Even after the pause in 2024, the newly elected Labour government of Sir Keir Starmer had publicly promised that the single trade window would be delivered, including in a trade strategy policy document published in July 2025.
“It remains the government’s intention to deliver a single trade window,” the strategy said. “The government is committed to minimising administrative burdens and frictions experienced by businesses trading internationally.”
The government said on Monday that while the “delivery” element of the single trade window had been closed, Whitehall was still engaged in “policy” development around the programme.
However, four customs consultants actively working in the industry told the FT they had been given no indication by HMRC of any immediate intention to restart the STW.
“We’re hearing there’s no appetite to restart it,” one said. “Our interpretation is that it’s cancelled, at least for this parliament,” said another.

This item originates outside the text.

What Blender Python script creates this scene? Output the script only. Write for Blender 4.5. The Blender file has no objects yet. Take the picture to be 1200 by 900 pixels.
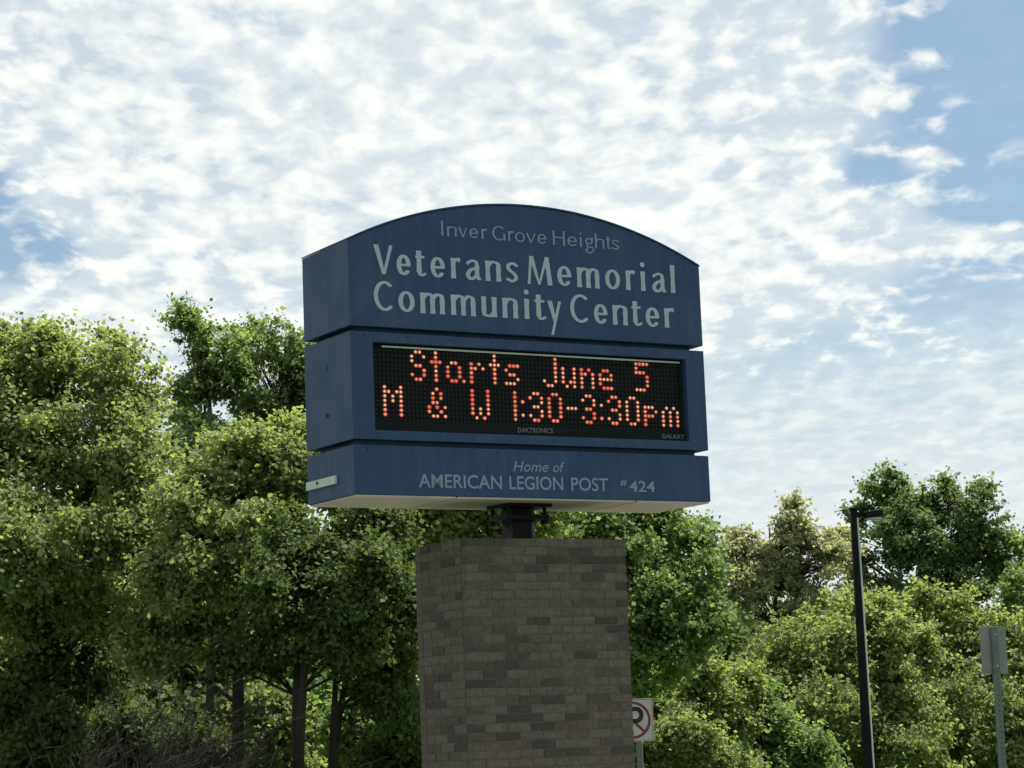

The halt to the programme is likely to lead to increased costs for traders. The National Audit Office reported in 2024 that new sanitary and security controls at the border would cost traders £469mn a year.
However, this estimate was dependent on the delivery of the STW, without which costs would be roughly £983mn a year, the watchdog estimated.
A government spokesperson said the government “remain committed to delivering a single trade window, recognising its potential benefits to trade.
“Policy development is ongoing and focused on designing a service that delivers genuine value to businesses and strengthens the UK’s border system,” the spokesperson added.
Deloitte declined to comment. IBM did not respond to a request for comment.